*WHAT TO DO*
Reproduce the top of the data verbatim, through and including the line that contains "bare('dead_tree', s, 'black', 'black".

*GIVEN INFORMATION*
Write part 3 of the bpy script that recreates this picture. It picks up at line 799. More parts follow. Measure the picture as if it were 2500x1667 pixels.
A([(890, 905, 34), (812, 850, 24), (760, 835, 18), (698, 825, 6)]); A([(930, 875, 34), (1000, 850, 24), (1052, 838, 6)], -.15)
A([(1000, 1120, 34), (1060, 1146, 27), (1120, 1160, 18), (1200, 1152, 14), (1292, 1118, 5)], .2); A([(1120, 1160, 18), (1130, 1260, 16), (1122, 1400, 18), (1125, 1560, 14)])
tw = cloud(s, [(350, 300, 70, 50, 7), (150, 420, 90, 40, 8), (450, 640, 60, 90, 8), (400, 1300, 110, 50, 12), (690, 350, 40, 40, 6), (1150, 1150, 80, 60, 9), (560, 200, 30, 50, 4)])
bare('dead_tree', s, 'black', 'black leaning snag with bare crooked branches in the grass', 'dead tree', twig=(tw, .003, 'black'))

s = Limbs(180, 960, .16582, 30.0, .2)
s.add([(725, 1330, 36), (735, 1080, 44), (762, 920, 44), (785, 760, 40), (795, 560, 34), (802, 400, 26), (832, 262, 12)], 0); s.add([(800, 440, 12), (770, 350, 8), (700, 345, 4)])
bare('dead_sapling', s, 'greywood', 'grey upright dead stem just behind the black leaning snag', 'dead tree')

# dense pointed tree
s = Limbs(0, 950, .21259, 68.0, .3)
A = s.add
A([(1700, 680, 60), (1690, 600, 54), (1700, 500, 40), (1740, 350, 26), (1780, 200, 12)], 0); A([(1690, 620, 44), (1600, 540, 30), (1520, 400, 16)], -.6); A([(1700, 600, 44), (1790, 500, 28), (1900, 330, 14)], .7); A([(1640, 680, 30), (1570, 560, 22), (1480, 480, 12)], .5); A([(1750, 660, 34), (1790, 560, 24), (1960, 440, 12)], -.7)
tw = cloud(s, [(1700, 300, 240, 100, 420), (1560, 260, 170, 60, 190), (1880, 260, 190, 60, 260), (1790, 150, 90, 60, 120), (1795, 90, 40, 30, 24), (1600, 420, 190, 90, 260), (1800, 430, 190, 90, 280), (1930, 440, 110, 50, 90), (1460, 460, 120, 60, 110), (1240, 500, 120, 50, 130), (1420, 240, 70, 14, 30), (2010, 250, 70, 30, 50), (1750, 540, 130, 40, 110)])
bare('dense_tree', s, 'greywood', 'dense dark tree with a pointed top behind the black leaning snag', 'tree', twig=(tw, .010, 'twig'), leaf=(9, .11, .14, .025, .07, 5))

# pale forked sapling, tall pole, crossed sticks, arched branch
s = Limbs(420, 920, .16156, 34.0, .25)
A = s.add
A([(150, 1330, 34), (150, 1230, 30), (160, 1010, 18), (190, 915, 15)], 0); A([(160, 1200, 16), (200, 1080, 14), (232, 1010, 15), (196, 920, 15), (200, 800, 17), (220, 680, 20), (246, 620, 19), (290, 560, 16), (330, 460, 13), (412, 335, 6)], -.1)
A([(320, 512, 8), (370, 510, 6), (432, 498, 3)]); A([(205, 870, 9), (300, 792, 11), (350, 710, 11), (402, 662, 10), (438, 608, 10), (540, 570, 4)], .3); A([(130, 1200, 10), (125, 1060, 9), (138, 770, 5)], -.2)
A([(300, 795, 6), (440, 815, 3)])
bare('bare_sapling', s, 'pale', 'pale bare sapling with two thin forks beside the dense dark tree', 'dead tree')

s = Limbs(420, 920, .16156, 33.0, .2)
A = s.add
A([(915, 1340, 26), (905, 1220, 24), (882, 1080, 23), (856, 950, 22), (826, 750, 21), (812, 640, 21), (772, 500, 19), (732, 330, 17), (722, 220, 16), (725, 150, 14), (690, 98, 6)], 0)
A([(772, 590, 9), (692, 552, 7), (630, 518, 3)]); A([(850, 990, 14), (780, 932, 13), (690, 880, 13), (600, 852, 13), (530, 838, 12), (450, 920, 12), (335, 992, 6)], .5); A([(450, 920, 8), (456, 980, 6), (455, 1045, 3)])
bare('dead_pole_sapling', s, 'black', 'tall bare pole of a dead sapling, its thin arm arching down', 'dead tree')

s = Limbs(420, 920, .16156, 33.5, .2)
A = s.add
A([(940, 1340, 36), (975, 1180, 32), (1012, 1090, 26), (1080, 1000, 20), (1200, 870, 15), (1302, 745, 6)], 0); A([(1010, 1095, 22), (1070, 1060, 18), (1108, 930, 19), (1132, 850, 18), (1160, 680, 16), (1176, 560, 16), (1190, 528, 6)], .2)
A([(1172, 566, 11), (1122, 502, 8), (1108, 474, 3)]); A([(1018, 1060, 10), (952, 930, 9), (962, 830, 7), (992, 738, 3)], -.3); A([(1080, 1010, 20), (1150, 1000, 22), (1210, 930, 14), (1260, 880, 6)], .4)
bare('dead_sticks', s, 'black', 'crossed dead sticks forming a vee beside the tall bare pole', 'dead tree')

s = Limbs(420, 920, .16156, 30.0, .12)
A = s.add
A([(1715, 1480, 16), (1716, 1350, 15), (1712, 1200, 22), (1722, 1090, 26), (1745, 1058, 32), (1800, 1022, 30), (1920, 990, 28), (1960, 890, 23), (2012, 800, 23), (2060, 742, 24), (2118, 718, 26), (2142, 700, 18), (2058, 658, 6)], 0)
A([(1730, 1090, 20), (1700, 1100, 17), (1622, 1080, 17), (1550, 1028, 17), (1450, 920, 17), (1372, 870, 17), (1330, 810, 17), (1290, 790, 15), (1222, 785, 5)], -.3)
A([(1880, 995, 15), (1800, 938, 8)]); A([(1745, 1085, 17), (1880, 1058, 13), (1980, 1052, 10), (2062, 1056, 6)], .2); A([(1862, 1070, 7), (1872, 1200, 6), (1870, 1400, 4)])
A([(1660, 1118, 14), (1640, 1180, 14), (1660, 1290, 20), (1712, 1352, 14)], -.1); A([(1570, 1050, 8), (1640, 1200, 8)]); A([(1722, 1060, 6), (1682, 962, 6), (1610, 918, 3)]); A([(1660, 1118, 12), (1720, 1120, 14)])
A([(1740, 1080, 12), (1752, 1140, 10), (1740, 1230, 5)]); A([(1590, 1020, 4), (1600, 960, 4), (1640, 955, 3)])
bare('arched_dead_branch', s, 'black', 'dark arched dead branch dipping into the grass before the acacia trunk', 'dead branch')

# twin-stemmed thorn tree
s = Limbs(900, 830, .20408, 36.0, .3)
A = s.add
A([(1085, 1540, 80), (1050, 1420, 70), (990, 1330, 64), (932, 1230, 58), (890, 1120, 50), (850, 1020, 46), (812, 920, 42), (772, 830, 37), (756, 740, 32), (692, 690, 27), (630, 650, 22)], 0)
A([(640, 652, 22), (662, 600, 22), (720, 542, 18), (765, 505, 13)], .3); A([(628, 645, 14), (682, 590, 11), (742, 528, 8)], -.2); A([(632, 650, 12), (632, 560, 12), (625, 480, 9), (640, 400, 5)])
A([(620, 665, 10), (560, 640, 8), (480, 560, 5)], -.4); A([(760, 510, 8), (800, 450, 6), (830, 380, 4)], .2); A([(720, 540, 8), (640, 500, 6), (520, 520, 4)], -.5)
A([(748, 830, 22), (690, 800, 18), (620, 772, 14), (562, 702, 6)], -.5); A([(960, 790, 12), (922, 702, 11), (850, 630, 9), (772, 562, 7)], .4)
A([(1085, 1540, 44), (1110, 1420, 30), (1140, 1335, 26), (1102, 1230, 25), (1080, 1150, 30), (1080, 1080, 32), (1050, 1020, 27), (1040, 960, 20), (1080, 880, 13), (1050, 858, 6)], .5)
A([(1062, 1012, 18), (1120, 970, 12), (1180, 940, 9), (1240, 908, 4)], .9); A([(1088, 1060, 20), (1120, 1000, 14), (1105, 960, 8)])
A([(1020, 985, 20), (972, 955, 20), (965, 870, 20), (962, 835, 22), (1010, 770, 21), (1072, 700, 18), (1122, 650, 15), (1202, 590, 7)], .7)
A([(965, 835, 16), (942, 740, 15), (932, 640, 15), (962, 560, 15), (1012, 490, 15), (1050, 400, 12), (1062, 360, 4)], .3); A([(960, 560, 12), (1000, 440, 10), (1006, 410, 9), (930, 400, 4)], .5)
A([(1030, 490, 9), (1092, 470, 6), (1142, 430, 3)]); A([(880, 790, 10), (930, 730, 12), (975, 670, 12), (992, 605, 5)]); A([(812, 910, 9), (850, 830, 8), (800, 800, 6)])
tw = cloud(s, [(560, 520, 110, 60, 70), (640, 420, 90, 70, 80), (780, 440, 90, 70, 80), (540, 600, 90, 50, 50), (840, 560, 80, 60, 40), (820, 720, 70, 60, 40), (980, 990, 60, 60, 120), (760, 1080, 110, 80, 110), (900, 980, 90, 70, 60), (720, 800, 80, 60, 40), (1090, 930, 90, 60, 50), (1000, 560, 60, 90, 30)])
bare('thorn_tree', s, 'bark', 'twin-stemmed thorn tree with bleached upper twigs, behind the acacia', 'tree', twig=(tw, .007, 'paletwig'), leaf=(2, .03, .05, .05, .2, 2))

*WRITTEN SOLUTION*
Write part 3 of the bpy script that recreates this picture. It picks up at line 799. More parts follow. Measure the picture as if it were 2500x1667 pixels.
A([(890, 905, 34), (812, 850, 24), (760, 835, 18), (698, 825, 6)]); A([(930, 875, 34), (1000, 850, 24), (1052, 838, 6)], -.15)
A([(1000, 1120, 34), (1060, 1146, 27), (1120, 1160, 18), (1200, 1152, 14), (1292, 1118, 5)], .2); A([(1120, 1160, 18), (1130, 1260, 16), (1122, 1400, 18), (1125, 1560, 14)])
tw = cloud(s, [(350, 300, 70, 50, 7), (150, 420, 90, 40, 8), (450, 640, 60, 90, 8), (400, 1300, 110, 50, 12), (690, 350, 40, 40, 6), (1150, 1150, 80, 60, 9), (560, 200, 30, 50, 4)])
bare('dead_tree', s, 'black', 'black leaning snag with bare crooked branches in the grass', 'dead tree', twig=(tw, .003, 'black'))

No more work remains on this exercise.